Colbert
Many of you have heard about/seen Stephen Colbert's brilliant skewering of Bush, as he stood mere feet away from the miserable failure himself, at the White House Correspondent Association's dinner this weekend (
watch it here). Well, now the NY Times has made it a
front page story. A taste to get you to watch the whole thing:
"Now I know there's some polls out there saying this man has a 32-percent approval rating," Mr. Colbert said a few moments later. "But guys like us, we don't pay attention to the polls. We know that polls are just a collection of statistics that reflect what people are thinking 'in reality.' And reality has a well-known liberal bias."
That line got a relatively warm laugh, but many others were met with near silence. In one such instance, he criticized reporters for likening Mr. Bush's recent staff changes to "rearranging the deck chairs on the Titanic." "This administration is not sinking," Mr. Colbert said; "this administration is soaring. If anything, they are rearranging the deck chairs on the Hindenburg."
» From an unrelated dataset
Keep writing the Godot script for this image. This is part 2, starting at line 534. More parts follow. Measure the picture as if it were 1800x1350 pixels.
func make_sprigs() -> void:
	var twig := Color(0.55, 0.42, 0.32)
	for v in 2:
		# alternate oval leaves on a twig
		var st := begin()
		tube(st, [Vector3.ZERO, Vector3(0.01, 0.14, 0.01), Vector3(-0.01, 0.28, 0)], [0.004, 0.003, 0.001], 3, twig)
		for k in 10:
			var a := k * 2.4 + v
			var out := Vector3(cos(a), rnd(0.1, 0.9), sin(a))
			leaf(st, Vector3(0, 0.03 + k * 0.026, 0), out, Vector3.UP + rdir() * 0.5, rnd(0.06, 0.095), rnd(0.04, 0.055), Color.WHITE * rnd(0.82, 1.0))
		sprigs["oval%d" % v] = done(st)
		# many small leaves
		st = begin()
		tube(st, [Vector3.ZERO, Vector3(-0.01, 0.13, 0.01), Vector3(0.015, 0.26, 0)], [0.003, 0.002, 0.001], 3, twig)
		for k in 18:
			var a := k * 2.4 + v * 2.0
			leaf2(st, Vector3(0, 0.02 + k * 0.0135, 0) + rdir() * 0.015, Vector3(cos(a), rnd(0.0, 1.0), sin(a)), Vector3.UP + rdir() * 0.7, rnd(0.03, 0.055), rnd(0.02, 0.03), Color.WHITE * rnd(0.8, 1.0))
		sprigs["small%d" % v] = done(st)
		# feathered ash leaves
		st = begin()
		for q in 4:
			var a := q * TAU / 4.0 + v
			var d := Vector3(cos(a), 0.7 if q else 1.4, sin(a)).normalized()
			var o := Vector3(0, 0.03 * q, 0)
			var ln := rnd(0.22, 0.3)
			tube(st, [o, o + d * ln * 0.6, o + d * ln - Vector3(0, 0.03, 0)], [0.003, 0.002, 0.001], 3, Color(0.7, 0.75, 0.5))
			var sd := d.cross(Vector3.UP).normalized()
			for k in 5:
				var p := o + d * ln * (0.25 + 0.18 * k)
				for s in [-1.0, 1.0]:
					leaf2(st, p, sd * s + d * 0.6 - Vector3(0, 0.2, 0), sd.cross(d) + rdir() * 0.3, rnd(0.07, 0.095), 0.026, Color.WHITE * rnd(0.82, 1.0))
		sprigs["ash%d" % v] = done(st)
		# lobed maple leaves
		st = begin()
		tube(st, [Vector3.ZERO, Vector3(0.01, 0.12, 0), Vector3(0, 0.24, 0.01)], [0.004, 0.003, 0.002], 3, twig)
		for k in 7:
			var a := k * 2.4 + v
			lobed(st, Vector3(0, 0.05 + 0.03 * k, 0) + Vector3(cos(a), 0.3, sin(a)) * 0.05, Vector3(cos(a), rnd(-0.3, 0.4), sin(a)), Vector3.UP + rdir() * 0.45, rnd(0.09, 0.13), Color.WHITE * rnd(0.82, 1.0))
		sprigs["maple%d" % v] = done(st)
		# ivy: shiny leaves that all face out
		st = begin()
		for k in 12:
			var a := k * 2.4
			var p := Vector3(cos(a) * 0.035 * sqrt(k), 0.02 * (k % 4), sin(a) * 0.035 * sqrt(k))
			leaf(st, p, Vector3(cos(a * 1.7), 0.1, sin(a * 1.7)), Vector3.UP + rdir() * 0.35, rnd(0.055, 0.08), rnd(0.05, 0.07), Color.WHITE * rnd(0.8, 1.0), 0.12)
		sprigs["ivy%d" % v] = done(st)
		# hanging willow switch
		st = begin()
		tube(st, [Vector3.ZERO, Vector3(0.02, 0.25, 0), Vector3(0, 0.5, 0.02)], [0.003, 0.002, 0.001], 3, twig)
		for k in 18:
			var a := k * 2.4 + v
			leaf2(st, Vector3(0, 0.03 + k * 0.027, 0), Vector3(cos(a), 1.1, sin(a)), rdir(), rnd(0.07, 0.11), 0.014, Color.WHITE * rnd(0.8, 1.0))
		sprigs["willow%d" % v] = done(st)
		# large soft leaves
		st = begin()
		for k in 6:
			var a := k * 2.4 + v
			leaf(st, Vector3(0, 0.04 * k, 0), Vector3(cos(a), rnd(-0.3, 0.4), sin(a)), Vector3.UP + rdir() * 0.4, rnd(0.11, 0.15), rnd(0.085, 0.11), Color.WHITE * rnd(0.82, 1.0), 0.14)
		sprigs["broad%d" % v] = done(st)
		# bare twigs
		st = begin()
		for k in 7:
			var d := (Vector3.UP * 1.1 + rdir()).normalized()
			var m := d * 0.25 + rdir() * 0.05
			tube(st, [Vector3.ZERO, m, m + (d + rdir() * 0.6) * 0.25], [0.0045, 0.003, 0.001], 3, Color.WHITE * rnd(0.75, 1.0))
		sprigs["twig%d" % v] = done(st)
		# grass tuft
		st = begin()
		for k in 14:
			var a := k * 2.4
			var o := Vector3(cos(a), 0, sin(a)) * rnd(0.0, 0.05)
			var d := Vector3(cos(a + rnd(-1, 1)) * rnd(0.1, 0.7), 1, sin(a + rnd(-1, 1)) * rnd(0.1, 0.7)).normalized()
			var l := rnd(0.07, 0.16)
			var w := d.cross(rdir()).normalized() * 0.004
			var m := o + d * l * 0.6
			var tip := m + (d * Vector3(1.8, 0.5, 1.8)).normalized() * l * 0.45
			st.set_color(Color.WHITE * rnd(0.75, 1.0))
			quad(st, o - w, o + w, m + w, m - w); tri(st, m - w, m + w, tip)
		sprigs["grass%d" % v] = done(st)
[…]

I have always considered myself a Daily Show fan, and for that reason I paid attention to Colbert's show, which is a spin-off. When I started travelling for business every week last fall, both of those shows were my hotel room must-watch programs. And then I got DVR, so I started to record both of them all week. But it turned out that when I got home, I only wanted to watch Colbert. Or rather, not having much time to watch TV, I picked Colbert over Stewart. Then I just stopped taping the Daily Show. It's an awesome show, but Colbert is better. His humor connects with me on so many levels - from the childish, goofy stuff, to the multi-layered political satire. His ratings will probably just keep going up (he's already kicking ass with the young'uns like me), which is so important because in the post-Bush era (which I think we are already in) we have a lot of national healing to do. Stephen Colbert's humor will help us get there.